Utwory z pierwszej płyty znalazły się w 2006 r. jednocześnie w czołówce list alternatywnych, rockowych, hiphopowych i klubowych.
To był najbardziej uniwersalny album ostatniej dekady, muzycy odnieśli sukces komercyjny, po czym zniknęli na dwa lata. Nie koncertowali, nie chcieli popularności – pracowali nad nowym albumem. To, co na nim słychać, jest chwilami trudne do przyjęcia. „Charity Chase” wydało mi się niefortunnym otwarciem. Muzycy uchodzący za nowatorów nie powinni zaczynać płyty piosenką zbliżoną do nagrań innej grupy, tu podkłady i linie melodyczne jednoznacznie przypominają zespół Outkast.

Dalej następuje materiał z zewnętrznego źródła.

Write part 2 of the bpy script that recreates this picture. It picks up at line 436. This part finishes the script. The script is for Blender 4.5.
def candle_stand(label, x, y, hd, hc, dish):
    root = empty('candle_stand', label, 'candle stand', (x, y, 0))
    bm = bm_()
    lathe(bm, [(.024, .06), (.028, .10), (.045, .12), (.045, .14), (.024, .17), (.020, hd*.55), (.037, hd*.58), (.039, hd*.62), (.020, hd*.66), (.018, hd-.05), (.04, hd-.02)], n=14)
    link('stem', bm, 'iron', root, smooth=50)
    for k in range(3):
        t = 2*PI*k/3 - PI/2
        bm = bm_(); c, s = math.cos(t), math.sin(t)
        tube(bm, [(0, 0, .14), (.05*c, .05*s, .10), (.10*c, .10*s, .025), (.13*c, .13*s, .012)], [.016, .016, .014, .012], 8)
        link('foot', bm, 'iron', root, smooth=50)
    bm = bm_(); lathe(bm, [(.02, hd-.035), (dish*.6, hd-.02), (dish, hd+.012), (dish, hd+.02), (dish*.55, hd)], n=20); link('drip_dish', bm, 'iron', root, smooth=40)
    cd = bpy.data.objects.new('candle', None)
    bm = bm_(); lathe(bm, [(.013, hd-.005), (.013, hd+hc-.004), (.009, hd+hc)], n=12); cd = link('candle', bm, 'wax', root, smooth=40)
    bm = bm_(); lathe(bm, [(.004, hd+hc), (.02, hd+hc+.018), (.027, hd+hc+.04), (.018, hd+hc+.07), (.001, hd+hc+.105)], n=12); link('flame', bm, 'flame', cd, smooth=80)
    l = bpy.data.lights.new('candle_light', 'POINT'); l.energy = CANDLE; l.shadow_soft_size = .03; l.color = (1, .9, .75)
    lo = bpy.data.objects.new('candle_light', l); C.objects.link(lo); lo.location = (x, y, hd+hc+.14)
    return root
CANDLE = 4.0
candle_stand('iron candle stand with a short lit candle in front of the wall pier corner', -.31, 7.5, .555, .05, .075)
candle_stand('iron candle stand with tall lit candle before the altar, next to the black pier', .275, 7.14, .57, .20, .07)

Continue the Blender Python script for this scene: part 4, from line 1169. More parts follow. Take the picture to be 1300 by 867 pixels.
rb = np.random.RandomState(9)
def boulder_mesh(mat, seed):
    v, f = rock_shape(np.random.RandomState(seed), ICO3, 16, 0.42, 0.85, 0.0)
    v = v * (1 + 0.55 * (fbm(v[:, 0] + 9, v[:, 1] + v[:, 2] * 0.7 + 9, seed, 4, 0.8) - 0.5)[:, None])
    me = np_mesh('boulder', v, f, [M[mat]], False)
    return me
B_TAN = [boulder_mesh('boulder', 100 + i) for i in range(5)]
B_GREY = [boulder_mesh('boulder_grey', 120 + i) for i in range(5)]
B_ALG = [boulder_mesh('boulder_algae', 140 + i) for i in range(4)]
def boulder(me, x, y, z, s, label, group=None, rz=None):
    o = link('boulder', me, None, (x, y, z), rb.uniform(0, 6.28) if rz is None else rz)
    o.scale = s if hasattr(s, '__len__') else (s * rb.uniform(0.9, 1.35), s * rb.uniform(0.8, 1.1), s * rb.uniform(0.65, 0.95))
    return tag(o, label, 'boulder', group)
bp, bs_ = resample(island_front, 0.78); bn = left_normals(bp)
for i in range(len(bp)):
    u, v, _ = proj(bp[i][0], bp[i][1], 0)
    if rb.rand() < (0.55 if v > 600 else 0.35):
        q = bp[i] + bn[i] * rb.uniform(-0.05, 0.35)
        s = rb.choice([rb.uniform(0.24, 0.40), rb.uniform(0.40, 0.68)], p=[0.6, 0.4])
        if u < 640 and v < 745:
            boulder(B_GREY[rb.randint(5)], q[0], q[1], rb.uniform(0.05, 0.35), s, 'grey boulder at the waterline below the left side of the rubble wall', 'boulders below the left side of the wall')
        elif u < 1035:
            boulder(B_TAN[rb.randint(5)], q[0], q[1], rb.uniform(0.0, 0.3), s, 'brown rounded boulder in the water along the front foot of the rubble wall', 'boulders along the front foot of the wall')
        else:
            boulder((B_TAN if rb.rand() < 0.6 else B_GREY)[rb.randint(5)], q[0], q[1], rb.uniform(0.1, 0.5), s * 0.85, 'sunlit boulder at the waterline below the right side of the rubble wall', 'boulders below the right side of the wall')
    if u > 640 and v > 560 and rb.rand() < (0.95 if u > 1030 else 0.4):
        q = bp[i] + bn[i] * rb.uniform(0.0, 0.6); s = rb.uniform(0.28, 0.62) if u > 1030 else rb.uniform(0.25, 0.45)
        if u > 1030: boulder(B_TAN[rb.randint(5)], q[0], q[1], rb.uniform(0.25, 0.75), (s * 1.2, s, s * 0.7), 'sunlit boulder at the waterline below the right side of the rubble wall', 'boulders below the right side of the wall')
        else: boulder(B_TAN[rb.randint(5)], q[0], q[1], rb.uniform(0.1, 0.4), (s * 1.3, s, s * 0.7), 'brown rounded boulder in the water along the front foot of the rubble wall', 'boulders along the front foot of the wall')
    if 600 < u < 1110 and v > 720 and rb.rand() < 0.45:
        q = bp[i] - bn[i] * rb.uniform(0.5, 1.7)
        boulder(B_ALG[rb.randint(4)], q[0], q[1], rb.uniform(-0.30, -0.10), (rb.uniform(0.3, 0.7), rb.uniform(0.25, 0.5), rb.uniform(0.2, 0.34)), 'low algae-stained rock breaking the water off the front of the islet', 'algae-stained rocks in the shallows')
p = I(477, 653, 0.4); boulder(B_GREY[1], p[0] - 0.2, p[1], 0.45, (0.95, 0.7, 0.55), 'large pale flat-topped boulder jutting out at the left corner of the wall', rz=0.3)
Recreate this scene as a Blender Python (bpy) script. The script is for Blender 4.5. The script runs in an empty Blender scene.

A przecież w przeciwieństwie do niego Gnarls Barkley to nie cyrkowa trupa mieszająca w muzycznym kotle, by uzyskać komediowy efekt. Trudne doświadczenia i depresyjne stany Cee-Lo dają o sobie znać, nawet jeśli zostały przefiltrowane przez skoczne rytmy, prowokujące do szalonych tańców z lat 50. i 60. „Going On” jest taką próbą ucieczki, porzucenia dawnych przeżyć i postanowieniem dążenia do pogodniejszej przyszłości.
Smutku i wołania o pomoc nic nie przesłania w „Save My Soul”. Tu głos Cee-Lo, potężnego Murzyna, brzmi kobieco – taką rozpacz można usłyszeć u Niny Simone czy Arethy Franklin. W „Open Book” plątaninie elektronicznych dźwięków towarzyszą klasyczne chóry, całość tworzy męczącą mieszankę. Przytłaczające mogą też się wydać „Run” i „Would Be Killer”, ale nie ze względu na kompozycje – te są dynamiczne, mobilizują do życia. To zaskakujące, bo opowiadają o strachu i morderczych fantazjach. Płyta jest oparta na kontrastach, zachwyca, gdy następują gwałtowne przeskoki od melancholii do lekkich i dziwnie znajomych melodii.